How Did Bensonhurst Get Its Name?

How Did Bensonhurst Get Its Name?
The Brooklyn, Bath and West End RR Elevated line's Bensonhurst station in 1917. Photo via the New York Historical Society, uploaded by Oocities.org
The Brooklyn, Bath and West End RR Elevated line’s Bensonhurst station in 1917. Photo via the New York Historical Society, uploaded by Oocities.org

To understand how Bensonhurst got its name, you must go way back to when the area was farmland.

One of the first landowning clans of southwest Brooklyn’s Bath Beach and Bensonhurst neighborhoods was the Polhemus family.

Come the early 19th century, the Polhemus sold their acreage to the Benson family, who were another landowning clan, descended from some of America’s earliest Dutch settlers. The Benson’s then proceeded to farm the area from the 1830s through the 1880s.

Then, in 1889, developer James Lynch bought the Benson’s land and turned the area into an exclusive resort, complete with trolley and steam rail access. The Benson’s gave Lynch their blessing in his endeavor, so long as he named the area after them.

An index map of Bensonhurst-by-the-Sea from 1895. Photo via NYPL
An index map of Bensonhurst-by-the-Sea from 1895. Photo via NYPL

Thus was born Bensonhurst by the Sea, the short-lived title assigned to the beach town. To complete his paradise, Lynch added water and gas piping, built 1,000 villas, and planted 5,000 shade trees on his newly acquired property.

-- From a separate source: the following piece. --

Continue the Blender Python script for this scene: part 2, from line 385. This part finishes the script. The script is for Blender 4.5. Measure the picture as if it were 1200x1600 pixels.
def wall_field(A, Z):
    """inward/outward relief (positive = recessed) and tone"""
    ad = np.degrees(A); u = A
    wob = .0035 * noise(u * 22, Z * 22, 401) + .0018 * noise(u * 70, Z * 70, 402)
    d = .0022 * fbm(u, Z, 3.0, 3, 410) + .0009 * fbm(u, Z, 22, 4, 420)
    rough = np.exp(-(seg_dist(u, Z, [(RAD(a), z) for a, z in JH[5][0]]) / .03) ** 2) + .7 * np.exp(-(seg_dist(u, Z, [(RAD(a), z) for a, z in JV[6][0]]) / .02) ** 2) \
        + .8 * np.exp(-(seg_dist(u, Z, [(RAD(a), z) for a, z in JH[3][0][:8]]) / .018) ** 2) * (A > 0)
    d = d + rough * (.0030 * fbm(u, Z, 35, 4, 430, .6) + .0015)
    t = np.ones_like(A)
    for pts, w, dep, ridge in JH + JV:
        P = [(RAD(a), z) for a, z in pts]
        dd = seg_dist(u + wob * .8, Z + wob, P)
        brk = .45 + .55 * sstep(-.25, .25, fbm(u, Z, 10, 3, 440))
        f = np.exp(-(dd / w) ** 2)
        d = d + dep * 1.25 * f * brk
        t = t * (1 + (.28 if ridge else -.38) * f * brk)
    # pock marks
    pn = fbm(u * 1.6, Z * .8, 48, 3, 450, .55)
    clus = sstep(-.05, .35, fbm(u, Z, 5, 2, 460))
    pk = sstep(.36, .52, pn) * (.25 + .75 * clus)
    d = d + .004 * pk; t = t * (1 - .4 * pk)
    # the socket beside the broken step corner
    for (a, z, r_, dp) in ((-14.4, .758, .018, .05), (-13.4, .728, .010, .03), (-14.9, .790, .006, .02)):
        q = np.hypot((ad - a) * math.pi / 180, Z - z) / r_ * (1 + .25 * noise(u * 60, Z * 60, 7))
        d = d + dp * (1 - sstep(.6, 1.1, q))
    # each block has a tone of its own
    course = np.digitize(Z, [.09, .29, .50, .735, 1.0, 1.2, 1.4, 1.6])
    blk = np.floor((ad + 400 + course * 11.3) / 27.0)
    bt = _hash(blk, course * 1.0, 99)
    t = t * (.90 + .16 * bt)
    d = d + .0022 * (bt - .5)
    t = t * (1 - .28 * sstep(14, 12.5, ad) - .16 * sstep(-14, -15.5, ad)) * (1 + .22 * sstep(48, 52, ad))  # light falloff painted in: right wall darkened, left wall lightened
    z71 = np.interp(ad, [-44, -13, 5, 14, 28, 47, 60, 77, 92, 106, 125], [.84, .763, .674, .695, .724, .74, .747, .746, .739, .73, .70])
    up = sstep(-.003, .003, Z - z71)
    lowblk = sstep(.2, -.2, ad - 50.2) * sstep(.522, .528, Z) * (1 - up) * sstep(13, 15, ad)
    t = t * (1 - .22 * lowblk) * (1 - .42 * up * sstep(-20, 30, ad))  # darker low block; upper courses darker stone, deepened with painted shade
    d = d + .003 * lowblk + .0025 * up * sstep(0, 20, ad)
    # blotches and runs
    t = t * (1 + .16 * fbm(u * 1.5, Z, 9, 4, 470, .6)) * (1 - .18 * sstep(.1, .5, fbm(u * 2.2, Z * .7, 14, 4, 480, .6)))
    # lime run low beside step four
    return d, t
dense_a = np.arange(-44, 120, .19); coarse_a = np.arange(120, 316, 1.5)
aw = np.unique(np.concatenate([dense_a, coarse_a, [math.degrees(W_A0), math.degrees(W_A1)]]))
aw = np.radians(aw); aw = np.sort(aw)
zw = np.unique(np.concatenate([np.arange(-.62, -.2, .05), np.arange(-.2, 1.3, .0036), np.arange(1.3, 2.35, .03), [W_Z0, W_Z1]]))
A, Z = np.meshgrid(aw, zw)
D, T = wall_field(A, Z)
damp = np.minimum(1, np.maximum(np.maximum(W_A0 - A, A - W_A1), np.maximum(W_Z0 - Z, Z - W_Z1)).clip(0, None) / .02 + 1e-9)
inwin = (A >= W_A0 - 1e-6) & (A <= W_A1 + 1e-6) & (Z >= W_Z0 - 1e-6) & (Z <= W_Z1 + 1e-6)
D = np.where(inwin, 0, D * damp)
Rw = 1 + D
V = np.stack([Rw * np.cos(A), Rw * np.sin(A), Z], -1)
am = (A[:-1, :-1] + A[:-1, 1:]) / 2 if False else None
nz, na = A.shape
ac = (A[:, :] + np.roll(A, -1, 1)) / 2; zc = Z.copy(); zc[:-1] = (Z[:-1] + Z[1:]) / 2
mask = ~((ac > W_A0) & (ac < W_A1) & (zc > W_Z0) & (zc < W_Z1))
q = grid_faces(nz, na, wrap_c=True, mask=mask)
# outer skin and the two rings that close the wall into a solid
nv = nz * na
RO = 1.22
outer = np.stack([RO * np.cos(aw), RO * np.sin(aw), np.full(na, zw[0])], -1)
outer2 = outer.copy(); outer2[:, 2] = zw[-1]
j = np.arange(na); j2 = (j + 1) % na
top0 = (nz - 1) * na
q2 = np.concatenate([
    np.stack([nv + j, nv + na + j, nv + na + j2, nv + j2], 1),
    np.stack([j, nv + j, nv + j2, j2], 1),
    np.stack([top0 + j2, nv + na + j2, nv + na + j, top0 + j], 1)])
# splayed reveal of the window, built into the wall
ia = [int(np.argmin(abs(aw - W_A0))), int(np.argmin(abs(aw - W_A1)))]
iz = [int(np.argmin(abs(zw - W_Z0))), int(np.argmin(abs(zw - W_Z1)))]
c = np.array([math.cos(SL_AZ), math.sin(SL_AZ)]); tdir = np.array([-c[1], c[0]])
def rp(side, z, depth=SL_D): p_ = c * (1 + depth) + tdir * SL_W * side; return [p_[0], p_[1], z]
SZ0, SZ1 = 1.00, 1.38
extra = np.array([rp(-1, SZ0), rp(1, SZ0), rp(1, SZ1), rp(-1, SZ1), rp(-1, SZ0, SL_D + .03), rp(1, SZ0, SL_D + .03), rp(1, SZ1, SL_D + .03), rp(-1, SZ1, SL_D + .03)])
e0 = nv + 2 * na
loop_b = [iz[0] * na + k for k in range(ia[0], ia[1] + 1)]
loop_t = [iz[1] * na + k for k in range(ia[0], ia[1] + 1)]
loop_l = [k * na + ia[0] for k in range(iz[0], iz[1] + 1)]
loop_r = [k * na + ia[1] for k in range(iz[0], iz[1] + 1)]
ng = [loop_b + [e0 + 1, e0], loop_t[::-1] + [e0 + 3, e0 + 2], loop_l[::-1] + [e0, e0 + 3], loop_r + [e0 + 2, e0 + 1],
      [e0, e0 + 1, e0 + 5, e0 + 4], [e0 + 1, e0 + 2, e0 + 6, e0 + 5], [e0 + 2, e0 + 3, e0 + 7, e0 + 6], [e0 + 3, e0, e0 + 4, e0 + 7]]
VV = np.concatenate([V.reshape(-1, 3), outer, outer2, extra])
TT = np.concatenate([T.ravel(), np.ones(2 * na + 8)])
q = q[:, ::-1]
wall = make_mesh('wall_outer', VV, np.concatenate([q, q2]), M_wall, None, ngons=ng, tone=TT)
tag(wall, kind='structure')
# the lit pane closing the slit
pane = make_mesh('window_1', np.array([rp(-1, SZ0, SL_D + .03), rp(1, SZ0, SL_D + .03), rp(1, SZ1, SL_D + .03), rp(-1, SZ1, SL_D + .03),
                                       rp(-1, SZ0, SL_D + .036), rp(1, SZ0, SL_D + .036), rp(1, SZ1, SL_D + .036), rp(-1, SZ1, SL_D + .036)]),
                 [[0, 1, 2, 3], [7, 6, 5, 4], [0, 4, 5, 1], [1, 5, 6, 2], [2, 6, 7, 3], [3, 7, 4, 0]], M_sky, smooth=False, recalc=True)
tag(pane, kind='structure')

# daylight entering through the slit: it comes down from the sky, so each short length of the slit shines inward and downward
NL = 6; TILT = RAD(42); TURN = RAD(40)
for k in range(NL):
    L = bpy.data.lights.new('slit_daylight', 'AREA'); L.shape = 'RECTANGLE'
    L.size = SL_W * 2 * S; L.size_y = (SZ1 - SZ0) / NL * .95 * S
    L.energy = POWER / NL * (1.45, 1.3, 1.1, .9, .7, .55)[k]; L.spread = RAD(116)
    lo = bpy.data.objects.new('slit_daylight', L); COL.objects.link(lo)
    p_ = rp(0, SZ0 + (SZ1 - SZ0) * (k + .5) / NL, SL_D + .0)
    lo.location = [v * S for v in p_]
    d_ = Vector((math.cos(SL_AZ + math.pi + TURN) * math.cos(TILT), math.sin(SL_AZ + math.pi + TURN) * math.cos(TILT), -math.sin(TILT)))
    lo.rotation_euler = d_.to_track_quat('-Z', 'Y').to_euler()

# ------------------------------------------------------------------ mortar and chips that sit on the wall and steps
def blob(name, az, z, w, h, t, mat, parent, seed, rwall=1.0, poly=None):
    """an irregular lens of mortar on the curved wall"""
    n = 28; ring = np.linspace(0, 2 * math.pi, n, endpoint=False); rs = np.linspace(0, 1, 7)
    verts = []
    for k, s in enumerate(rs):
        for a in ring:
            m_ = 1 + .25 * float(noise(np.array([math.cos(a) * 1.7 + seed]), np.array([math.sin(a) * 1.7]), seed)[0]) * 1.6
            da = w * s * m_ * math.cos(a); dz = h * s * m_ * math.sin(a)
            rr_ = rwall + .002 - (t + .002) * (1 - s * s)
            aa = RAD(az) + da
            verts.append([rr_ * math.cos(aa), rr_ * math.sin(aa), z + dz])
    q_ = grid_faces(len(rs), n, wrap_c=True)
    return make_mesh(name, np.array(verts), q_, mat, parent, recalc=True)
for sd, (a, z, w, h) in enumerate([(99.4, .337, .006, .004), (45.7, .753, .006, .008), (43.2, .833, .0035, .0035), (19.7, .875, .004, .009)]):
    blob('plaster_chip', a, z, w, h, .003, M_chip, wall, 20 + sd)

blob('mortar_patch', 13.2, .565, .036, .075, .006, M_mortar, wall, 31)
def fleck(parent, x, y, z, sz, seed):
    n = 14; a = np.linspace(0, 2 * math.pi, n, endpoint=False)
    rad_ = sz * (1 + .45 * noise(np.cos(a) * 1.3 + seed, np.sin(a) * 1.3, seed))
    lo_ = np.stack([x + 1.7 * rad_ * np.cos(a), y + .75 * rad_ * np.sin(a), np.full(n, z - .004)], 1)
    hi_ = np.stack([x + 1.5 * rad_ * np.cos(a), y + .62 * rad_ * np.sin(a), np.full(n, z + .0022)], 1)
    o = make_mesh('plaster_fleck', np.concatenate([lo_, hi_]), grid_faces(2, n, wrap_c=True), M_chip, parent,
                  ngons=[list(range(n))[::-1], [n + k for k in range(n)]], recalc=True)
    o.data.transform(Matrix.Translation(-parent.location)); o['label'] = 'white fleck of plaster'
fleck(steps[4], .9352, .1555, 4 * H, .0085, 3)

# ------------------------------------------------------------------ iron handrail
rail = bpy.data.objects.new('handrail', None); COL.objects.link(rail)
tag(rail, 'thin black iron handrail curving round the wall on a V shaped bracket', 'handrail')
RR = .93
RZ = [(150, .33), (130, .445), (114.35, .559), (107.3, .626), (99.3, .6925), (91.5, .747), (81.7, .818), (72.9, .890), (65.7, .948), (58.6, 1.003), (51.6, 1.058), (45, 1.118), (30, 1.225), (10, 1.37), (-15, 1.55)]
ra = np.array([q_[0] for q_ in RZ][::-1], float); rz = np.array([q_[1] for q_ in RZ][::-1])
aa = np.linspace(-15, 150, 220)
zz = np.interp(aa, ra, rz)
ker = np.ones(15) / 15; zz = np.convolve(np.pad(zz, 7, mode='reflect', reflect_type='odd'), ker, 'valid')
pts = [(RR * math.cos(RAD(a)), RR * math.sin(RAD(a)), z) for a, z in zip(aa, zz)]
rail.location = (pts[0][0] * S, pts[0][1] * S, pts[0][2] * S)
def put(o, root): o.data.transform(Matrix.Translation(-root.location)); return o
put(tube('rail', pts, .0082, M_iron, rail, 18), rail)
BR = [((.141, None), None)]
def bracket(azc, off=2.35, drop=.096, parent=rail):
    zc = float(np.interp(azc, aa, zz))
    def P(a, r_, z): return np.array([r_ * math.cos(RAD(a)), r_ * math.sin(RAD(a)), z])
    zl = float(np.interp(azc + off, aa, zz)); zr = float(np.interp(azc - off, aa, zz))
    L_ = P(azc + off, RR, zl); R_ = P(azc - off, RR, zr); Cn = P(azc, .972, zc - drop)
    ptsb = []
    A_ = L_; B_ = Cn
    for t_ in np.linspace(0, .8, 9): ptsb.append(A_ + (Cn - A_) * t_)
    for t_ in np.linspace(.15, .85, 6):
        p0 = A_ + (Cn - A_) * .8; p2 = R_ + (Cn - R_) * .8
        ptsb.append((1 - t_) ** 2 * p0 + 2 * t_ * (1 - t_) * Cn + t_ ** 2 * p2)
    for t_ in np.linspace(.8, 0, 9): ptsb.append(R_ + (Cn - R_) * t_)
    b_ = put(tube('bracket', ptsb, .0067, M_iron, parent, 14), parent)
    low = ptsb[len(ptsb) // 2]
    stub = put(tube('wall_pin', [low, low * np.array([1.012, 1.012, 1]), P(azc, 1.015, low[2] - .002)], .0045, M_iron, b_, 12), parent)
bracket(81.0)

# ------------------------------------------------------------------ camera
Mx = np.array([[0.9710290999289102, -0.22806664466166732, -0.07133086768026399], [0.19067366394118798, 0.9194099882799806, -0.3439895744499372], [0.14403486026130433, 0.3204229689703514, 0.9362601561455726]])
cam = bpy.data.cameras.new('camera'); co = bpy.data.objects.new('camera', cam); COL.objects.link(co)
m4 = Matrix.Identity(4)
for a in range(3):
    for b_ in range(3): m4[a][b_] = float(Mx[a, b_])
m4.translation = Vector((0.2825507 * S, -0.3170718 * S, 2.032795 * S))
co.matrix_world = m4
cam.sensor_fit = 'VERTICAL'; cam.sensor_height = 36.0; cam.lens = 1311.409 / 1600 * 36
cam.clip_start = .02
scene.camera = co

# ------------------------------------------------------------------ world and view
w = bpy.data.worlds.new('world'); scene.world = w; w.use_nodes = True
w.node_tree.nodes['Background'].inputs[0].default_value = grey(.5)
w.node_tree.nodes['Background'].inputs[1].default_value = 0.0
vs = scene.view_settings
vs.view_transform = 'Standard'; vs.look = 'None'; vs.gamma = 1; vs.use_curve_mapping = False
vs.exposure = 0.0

In all, his resort was 350 acres and stretched from 78th Street to Gravesend Bay and from 20th Avenue to 23rd Avenue, according to NYC Parks.

“Bensonhurst by the Sea is the lengthy but euphonious title of a tract of land on the line with the West End Railroad that in the good old days of husbandry was known as the Benson farm,” a Brooklyn Daily Eagle article from 1888 said of the resort.

A 1907 postcard from Bensonhurst by the Sea. Photo via Wandering NYC
A 1907 postcard from Bensonhurst by the Sea. Photo via Wandering NYC

After ten years or so, most of the villas built for Bensonhurst by the Sea were razed and the community’s farms were paved over. Simpler, more modern houses were built as affordable housing for Jewish and Italian immigrants escaping the poverty, crime and over-crowded conditions on the Lower East Side of Manhattan.

That wave of residential development — much of which still makes up the fabric of the area’s housing — was enabled by the modernizations put in by Lynch and his now long gone seaside resort.

Clearly, the Benson’s surname has lived on in the neighborhood’s current incarnation.